>> start

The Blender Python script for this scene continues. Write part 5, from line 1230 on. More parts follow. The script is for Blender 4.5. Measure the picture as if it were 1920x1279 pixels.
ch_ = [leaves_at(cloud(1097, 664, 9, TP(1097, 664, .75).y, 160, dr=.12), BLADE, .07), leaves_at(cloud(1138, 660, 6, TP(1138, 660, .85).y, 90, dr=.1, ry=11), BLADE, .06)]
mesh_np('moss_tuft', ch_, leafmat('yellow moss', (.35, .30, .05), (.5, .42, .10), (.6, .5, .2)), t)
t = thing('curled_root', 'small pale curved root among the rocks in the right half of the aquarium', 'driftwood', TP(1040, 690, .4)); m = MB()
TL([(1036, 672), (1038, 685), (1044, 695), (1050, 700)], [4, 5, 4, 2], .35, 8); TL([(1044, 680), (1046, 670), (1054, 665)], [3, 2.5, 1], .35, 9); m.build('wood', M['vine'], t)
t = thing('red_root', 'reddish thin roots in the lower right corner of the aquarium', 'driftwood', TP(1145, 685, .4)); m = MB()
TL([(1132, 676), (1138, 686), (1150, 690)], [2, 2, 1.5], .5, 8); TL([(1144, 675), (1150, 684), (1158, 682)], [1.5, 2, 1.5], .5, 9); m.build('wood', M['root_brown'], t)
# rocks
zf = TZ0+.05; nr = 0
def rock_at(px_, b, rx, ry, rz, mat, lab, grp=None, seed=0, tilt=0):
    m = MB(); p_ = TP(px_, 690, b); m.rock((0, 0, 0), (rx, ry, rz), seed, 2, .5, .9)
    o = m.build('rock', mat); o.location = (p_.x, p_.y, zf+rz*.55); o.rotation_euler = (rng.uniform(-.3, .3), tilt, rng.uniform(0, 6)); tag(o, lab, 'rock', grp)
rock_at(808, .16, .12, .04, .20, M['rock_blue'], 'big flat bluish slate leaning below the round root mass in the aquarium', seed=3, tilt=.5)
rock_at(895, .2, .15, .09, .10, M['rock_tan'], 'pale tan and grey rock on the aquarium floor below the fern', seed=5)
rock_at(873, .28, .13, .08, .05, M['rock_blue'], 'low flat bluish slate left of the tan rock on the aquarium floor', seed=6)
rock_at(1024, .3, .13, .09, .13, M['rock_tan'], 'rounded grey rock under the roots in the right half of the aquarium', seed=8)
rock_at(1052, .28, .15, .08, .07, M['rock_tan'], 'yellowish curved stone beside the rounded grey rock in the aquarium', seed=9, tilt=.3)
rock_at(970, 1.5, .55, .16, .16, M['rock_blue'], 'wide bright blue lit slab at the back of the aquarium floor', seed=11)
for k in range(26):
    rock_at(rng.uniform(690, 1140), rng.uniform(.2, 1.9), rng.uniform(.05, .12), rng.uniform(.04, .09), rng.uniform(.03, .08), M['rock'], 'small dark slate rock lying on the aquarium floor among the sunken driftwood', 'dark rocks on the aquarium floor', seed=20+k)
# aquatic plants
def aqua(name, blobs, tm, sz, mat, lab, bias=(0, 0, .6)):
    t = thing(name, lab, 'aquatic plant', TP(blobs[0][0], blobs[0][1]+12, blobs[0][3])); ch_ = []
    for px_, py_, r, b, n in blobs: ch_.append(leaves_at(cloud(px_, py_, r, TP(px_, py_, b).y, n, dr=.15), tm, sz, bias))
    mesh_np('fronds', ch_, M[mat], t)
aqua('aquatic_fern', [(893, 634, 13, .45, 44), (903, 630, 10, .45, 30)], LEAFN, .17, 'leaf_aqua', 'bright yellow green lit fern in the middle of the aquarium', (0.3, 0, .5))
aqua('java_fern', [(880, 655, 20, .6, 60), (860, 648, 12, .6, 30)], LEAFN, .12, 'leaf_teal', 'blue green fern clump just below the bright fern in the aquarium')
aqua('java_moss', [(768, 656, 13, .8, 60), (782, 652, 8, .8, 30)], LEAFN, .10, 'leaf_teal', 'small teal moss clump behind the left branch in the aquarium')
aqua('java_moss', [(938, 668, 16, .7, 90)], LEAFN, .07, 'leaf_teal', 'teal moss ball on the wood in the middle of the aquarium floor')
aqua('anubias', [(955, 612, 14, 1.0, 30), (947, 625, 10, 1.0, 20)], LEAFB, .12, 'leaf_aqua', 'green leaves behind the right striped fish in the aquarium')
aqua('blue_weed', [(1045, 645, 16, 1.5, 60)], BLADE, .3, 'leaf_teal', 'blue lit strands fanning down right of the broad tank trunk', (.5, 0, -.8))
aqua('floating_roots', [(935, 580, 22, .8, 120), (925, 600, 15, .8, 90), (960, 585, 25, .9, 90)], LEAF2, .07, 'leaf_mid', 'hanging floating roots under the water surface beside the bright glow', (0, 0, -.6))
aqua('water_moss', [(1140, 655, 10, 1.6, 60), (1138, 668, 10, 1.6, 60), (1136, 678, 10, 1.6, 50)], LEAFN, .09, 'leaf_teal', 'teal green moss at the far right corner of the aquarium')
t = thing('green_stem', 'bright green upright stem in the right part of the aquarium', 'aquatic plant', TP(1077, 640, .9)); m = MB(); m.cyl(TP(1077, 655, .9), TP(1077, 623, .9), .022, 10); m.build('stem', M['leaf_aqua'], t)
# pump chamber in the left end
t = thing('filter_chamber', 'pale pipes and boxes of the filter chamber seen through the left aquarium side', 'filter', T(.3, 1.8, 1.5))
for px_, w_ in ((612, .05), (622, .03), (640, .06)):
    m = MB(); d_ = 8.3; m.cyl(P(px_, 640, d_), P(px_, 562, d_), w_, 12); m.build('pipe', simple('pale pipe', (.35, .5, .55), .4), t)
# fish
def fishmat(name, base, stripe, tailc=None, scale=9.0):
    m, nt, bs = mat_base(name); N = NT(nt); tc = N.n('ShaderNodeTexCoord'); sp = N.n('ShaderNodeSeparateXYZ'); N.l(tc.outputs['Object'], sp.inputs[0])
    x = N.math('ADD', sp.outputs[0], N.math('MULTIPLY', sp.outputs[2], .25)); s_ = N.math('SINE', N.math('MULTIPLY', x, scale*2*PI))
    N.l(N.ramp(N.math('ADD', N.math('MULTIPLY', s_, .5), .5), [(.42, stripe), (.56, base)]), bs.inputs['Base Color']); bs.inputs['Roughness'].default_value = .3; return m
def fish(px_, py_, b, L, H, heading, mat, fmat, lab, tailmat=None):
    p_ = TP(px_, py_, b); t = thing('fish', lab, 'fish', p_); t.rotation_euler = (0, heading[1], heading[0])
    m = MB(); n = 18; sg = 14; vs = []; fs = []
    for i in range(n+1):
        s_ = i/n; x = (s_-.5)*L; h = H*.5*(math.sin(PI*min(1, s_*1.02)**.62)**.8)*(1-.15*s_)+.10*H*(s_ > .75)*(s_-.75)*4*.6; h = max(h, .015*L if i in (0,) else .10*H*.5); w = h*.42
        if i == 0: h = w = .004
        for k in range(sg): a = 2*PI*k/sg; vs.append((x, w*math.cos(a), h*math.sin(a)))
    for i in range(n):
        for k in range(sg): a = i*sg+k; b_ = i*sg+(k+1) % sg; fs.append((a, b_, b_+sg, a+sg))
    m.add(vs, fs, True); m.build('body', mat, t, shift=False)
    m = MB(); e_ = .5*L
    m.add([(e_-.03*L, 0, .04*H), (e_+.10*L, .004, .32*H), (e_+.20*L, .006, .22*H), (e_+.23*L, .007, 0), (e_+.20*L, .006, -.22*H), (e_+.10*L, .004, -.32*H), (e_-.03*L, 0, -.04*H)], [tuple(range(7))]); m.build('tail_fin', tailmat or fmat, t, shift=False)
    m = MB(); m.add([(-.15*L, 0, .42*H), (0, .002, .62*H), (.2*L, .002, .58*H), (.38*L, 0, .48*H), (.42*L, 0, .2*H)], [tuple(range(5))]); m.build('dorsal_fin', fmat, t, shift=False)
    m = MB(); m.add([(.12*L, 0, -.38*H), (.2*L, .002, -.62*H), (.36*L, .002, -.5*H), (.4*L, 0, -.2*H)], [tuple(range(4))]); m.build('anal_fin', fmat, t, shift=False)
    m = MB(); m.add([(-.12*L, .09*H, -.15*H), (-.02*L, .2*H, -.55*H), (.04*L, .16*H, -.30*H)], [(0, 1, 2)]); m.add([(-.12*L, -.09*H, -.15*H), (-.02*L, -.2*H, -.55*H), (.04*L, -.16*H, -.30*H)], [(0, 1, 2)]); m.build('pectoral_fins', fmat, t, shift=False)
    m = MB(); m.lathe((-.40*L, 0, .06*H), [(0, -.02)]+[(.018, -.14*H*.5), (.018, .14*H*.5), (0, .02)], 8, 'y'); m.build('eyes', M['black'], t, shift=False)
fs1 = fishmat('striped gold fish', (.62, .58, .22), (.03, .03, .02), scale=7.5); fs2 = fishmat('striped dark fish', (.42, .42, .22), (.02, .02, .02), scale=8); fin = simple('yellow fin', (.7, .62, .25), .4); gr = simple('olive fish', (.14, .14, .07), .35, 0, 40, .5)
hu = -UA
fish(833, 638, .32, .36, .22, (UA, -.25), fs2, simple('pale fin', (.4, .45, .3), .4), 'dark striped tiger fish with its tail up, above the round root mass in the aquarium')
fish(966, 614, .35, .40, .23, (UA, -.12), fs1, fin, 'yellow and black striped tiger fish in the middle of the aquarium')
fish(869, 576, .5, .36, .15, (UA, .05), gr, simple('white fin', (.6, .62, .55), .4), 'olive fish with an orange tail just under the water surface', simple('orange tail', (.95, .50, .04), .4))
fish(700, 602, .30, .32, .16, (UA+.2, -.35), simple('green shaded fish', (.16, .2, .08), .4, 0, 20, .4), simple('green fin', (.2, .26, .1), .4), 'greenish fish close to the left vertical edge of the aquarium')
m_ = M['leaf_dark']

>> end

What is expected =
Find every line that holds "part" and copy it.

Written solution =
The Blender Python script for this scene continues. Write part 5, from line 1230 on. More parts follow. The script is for Blender 4.5. Measure the picture as if it were 1920x1279 pixels.
t = thing('green_stem', 'bright green upright stem in the right part of the aquarium', 'aquatic plant', TP(1077, 640, .9)); m = MB(); m.cyl(TP(1077, 655, .9), TP(1077, 623, .9), .022, 10); m.build('stem', M['leaf_aqua'], t)